Dear readers, I have to say that this past “season of the witch” has been extraordinary! I have so many bookmarked links that this will be a two-part blog post (or three-part). So . . . in no particular order, it’s “Best of Witchcrap 2018”!
• Those of us in the know know that the heartland of America is the heartland of Paganism, so a title like “Occult Rituals in the Backwoods of Wisconsin” should not raise any eyebrows. After all, who else is in the backwoods of Wisconsin? Circle Sanctuary, that’s who. This one is not really about Paganism, however, so much as it is about murder and “Goatman.” You know, teenagers summoning Satan and all that. Not Selena Fox.

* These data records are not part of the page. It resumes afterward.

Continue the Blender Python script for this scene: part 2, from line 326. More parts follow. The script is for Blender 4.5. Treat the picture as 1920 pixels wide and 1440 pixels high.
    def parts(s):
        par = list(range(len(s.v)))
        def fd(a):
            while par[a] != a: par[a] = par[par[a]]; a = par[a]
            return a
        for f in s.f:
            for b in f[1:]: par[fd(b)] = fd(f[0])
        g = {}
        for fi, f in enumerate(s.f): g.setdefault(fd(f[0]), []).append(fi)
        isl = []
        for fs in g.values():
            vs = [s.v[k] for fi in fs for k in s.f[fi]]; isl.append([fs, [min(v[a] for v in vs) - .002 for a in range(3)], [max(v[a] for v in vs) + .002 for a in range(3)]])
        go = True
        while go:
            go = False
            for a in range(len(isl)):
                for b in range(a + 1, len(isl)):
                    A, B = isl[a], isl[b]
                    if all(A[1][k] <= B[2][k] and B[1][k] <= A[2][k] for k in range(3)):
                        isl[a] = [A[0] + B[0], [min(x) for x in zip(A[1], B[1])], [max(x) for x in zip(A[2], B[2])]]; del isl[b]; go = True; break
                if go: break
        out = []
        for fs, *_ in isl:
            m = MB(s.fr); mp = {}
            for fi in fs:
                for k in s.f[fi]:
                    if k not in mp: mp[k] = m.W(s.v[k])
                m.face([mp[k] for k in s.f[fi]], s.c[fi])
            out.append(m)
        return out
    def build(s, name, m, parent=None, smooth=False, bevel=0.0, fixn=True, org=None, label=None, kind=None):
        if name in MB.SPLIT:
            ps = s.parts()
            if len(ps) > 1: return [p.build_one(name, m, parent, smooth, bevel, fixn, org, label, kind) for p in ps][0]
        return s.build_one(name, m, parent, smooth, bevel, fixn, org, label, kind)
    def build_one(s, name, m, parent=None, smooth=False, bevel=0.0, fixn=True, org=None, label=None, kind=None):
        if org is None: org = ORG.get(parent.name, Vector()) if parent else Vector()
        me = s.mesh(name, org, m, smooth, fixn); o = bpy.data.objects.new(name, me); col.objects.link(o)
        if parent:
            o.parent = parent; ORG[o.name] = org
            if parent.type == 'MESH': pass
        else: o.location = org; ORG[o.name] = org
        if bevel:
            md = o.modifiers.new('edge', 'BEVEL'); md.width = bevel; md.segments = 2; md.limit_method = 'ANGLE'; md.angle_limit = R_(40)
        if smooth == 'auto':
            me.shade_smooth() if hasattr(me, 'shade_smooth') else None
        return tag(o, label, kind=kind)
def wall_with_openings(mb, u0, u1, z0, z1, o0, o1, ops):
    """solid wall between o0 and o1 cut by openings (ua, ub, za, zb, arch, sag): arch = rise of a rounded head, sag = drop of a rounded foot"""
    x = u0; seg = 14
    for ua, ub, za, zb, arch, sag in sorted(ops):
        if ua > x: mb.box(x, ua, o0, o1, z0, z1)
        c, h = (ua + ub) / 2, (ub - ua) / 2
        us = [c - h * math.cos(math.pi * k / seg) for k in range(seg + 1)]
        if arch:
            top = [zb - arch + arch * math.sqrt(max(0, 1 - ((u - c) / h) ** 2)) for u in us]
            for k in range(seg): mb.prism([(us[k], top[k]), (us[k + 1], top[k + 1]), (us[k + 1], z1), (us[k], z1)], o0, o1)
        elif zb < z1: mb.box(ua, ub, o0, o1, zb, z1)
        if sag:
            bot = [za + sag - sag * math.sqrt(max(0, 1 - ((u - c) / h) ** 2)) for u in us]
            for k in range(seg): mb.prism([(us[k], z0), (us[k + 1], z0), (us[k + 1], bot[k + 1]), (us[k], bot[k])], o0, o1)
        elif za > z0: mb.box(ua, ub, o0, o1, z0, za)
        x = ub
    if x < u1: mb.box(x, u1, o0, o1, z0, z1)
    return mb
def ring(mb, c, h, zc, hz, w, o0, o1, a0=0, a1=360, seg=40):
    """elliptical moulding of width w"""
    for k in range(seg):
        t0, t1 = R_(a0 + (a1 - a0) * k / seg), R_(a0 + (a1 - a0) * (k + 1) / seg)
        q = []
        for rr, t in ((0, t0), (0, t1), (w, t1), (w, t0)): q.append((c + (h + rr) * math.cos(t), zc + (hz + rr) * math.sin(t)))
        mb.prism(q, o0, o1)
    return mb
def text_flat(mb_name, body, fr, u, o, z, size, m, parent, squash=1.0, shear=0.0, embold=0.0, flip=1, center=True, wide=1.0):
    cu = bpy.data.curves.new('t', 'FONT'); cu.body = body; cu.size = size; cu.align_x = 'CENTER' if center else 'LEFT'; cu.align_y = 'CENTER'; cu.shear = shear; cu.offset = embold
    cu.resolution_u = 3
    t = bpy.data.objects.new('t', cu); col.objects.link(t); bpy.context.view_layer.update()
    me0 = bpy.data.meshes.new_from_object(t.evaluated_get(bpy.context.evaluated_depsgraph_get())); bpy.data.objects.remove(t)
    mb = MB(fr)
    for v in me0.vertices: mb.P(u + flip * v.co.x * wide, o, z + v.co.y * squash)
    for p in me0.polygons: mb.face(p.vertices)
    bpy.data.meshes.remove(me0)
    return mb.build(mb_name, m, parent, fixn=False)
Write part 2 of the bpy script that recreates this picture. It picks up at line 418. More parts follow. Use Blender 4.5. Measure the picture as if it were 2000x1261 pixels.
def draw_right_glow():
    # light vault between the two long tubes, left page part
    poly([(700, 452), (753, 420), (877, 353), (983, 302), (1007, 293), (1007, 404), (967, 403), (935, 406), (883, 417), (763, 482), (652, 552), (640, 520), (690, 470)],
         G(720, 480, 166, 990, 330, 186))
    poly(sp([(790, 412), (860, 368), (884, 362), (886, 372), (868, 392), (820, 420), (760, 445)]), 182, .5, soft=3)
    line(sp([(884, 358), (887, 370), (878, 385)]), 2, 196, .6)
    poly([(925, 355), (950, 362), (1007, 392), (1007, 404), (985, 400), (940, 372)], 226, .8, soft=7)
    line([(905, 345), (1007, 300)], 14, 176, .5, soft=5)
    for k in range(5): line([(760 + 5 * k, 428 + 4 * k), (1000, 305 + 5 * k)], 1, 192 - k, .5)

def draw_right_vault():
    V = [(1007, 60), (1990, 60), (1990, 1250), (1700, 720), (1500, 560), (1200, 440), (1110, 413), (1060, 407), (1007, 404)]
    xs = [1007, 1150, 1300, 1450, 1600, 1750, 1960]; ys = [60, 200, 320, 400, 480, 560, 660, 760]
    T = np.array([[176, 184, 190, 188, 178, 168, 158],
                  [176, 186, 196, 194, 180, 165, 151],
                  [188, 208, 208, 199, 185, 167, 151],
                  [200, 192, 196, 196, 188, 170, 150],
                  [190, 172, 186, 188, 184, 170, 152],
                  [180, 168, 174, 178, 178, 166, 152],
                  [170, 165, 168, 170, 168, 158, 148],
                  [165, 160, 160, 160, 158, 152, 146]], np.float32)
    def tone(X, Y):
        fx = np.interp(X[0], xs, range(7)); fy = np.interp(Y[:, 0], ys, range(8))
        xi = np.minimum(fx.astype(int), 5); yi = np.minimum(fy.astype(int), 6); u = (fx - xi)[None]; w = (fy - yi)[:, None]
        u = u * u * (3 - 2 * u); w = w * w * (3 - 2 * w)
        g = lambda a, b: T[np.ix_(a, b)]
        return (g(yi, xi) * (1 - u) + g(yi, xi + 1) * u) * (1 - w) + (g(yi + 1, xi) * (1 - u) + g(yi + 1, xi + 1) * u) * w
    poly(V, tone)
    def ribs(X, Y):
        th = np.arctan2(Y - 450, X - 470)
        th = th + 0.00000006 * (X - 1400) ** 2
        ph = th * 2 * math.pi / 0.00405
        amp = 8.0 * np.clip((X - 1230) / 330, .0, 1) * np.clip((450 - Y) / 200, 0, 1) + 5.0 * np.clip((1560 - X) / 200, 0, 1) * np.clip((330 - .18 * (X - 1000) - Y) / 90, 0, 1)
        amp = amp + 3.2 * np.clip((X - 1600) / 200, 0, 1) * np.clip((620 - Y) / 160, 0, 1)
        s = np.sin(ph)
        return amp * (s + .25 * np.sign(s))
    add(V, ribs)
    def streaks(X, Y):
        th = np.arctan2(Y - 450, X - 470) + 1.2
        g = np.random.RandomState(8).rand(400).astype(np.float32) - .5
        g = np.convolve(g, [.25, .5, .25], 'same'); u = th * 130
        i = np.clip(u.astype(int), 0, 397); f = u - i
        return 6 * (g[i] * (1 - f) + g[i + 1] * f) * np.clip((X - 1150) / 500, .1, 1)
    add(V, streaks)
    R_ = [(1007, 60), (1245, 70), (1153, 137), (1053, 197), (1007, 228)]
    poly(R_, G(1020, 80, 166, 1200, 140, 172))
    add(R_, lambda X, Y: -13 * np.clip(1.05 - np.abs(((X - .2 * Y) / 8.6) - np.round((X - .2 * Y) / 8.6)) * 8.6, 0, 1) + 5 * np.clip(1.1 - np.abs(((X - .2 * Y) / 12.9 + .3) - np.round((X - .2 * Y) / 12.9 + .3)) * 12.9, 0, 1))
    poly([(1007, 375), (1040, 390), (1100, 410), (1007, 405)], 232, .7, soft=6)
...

• In Britain, the ever-so-earnest Guardian newspaper asks, “Why Are Witches So Popular?” Since it’s the Guardian, the answer must be that “this new wave is linked to the bubbling cauldron of contemporary politics.” Move along, nothing religious to see hear. No invisible friends — Karl Marx said they don’t exist.
• Meanwhile, in Pagan-friendly but officially Lutheran Iceland, “Icelanders abandon National State Church, as old pagan Ásatrú continues to grow.” The Pagan Association of Iceland claims 1.2 percent of the population, all of whom could fit into Colorado Springs with room left over. But still, I do feel that 1 percent is a kind of tipping point, the point where “they” have to take you seriously. Also, 6.9 percent of Icelanders are registered as “nones.”
It’s in a newspaper, so don’t expect great depth, but at least it means that the Paganism stories now run at the summer solstice, not just at Halloween.